1. A persistently low real interest rate, if it is a problem for inflation control, would imply that the central bank on average misses on the high side. This is just the logic of the Fisher effect. As Kiley and Roberts say,
According to the Fisher equation, higher average inflation would imply a higher average value of nominal interest rates, and so the ELB would be encountered less frequently.
But they don't seem to understand that a corollary is that, if the ELB (effective lower bound) is encountered more frequently, this implies that the nominal interest rate is on average higher than what is required to hit the 2% inflation target. So, "according to the Fisher equation," as they say, inflation will be higher, on average, than 2%, not lower.

I've written a paper about this. My model can accommodate a number of things - sticky prices, money, credit, open market operations, collateral, safe asset shortages. And it's got neo-Fisherian properties, as all mainstream macroeconomic models do. In the model, one can work out optimal monetary policy, and I do this in the context of different frictions, to separate out how these frictions matter for policy. With just a basic sticky price friction, the model exhibits a Phillips curve, and if the ZLB binds in the optimal monetary policy problem, due to a low real interest rate, then inflation and output are too high. If we take this version of the model seriously, an interpretation in terms of recent history, is that low real interest rates have not been impinging on monetary policy in the United States. Inflation has persistently come in below the 2% target, and the Fed was doing the right thing in raising nominal interest rates, so as to increase inflation.

2. If forward guidance works, it does so through commitment to higher future inflation. And this promise is carried out with a higher future nominal interest rate. Again, this is just standard neo-Fisherian logic. The current nominal interest rate determines anticipated future inflation. So, if the problem is a binding ZLB constraint, and current inflation is too high as long as the ZLB binds, then the central bank can reduce current inflation while at the ZLB by promising higher inflation when the ZLB no longer binds. But, according to the Fisher effect, the central bank achieves higher inflation through a higher setting for the nominal interest rate. That's in my paper too.

Conventional ZLB economics doesn't work that way. Work by Eggertsson and Woodford and Werning derives results that Bernanke describes as "make-up" policy. That is, the central bank makes up for a period during which the ZLB binds by committing to staying at the ZLB for longer than it othwerwise would. As far as I can make out, these results are particular to how these authors set up the problem. I can turn the results on their head in a model with sticky prices, demand-determined output, and a Phillips curve. And I can do it in a way that doesn't yield various "paradoxes" - a paradox such as less price stickiness being a bad thing (Werning).

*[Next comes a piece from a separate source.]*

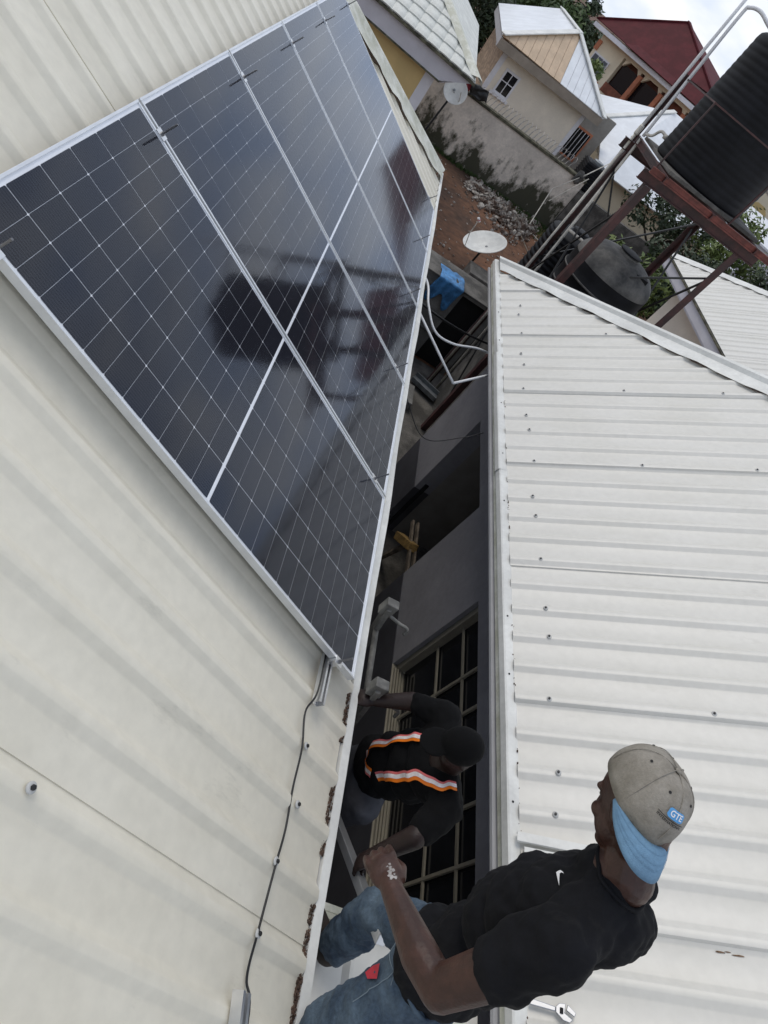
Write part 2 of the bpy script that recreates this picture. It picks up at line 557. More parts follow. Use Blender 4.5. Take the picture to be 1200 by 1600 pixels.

But that's forward guidance in theory. I have yet to see forward guidance work in practice. Indeed, Bernanke's execution of forward guidance in the post-financial crisis period is an example of how not to do it.

3. Quantitative easing as an approach to inflation control? Forget it. A great example here is Japan, which I most recently discussed in this post. QE appears to be ineffective in pushing up inflation in a low-nominal-interest-rate environment - the solution if inflation is too low is what comes naturally: increase the nominal interest rate.

In conclusion, if low real interest rates persist, at the levels we have seen, then this should not be a problem for inflation control. The Fed can control inflation, albeit with a lower average level of short-term nominal interest rates than we have seen in the past. Potentially, problems could be encountered, not with inflation control, but in affecting real economic activity. Though neo-Fisherism says increases in the central bank's nominal interest rate target make inflation go up, these ideas do not suggest that an increase in the nominal rate makes output go up. The conventional notion that monetary stabilization policy is about reducing interest rates in the face of shocks that make output go down seems to be strongly supported by the data. Thus, if there is a problem for monetary policy in a low-real-interest-rate environment, it's that the nominal interest rate cannot fall enough in the face of a recession. Between mid-2007 and late 2008, the fed funds rate target fell from 5.25% to (essentially) zero. But, if the average fed funds rate is 3%, or 2%, it can't fall by 500 basis points or more in the event of a downturn.

But how do we know that historical Fed behavior was optimal, or even close to it? Standard New Keynesian theory says that, if the real interest rate is sufficiently low, then the nominal interest rate should go to zero. But in my paper, if we're explicit about the reasons for the low real interest rate - in this case a tight collateral constraint - then the low real interest rate implies that the nominal interest rate should go up. That is, a low real interest rate reflects an inefficiently low supply of safe collateral, and an open market sale by the central bank can mitigate the collateral shortage, which results in higher nominal and real interest rates.


  1. "...inflation will be higher...", what is your point here? Is it a critiqueof their policy recommendation or model maybe? I lost the plot...

    1. Expand the quote so that I can locate it and answer your question.

    2. "So, "according to the Fisher equation," as they say, inflation will be higher, on average, than 2%, not lower."

    3. The conclusion comes from simulations of the FRB/US model. If you know how FRB/US works (it's basically an expanded IS/LM/Phillips curve large-scale macroeconometric model), then their results are not at all surprising. In that model, long-run inflation expectations are exogenous, so a binding zero lower bound constraint implies the real rate is too high, output is too low, and via the Phillips curve, inflation is too low. But, in all the models that macroeconomists actually work with, if the zero lower bound constrains policy, this means the nominal interest rate is on average too high, and through the Fisher effect, inflation must be too high.